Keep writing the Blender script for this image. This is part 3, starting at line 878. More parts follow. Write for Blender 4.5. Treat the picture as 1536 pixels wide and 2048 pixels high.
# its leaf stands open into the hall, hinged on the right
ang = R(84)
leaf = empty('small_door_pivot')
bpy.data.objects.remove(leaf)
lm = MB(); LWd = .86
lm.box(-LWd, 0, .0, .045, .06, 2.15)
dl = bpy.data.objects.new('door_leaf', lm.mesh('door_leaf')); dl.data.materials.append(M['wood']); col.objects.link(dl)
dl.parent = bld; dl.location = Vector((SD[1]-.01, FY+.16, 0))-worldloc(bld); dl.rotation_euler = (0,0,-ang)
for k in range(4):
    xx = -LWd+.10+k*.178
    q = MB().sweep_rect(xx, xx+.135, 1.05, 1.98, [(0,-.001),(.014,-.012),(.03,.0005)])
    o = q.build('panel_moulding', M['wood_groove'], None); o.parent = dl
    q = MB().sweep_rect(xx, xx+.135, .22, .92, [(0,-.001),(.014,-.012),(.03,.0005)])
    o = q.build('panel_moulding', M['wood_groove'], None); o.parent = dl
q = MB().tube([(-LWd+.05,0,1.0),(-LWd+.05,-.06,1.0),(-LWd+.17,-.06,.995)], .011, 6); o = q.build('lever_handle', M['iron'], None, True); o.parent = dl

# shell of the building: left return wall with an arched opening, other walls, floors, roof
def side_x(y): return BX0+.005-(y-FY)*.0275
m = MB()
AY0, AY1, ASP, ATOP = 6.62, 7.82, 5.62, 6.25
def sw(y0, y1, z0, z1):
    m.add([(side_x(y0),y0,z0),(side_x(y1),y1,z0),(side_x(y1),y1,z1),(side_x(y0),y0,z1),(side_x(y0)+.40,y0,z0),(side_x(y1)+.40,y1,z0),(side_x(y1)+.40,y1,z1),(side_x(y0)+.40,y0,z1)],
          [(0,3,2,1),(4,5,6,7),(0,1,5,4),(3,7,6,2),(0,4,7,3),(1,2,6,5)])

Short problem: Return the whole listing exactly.

The output:
Keep writing the Blender script for this image. This is part 3, starting at line 878. More parts follow. Write for Blender 4.5. Treat the picture as 1536 pixels wide and 2048 pixels high.
# its leaf stands open into the hall, hinged on the right
ang = R(84)
leaf = empty('small_door_pivot')
bpy.data.objects.remove(leaf)
lm = MB(); LWd = .86
lm.box(-LWd, 0, .0, .045, .06, 2.15)
dl = bpy.data.objects.new('door_leaf', lm.mesh('door_leaf')); dl.data.materials.append(M['wood']); col.objects.link(dl)
dl.parent = bld; dl.location = Vector((SD[1]-.01, FY+.16, 0))-worldloc(bld); dl.rotation_euler = (0,0,-ang)
for k in range(4):
    xx = -LWd+.10+k*.178
    q = MB().sweep_rect(xx, xx+.135, 1.05, 1.98, [(0,-.001),(.014,-.012),(.03,.0005)])
    o = q.build('panel_moulding', M['wood_groove'], None); o.parent = dl
    q = MB().sweep_rect(xx, xx+.135, .22, .92, [(0,-.001),(.014,-.012),(.03,.0005)])
    o = q.build('panel_moulding', M['wood_groove'], None); o.parent = dl
q = MB().tube([(-LWd+.05,0,1.0),(-LWd+.05,-.06,1.0),(-LWd+.17,-.06,.995)], .011, 6); o = q.build('lever_handle', M['iron'], None, True); o.parent = dl

# shell of the building: left return wall with an arched opening, other walls, floors, roof
def side_x(y): return BX0+.005-(y-FY)*.0275
m = MB()
AY0, AY1, ASP, ATOP = 6.62, 7.82, 5.62, 6.25
def sw(y0, y1, z0, z1):
    m.add([(side_x(y0),y0,z0),(side_x(y1),y1,z0),(side_x(y1),y1,z1),(side_x(y0),y0,z1),(side_x(y0)+.40,y0,z0),(side_x(y1)+.40,y1,z0),(side_x(y1)+.40,y1,z1),(side_x(y0)+.40,y0,z1)],
          [(0,3,2,1),(4,5,6,7),(0,1,5,4),(3,7,6,2),(0,4,7,3),(1,2,6,5)])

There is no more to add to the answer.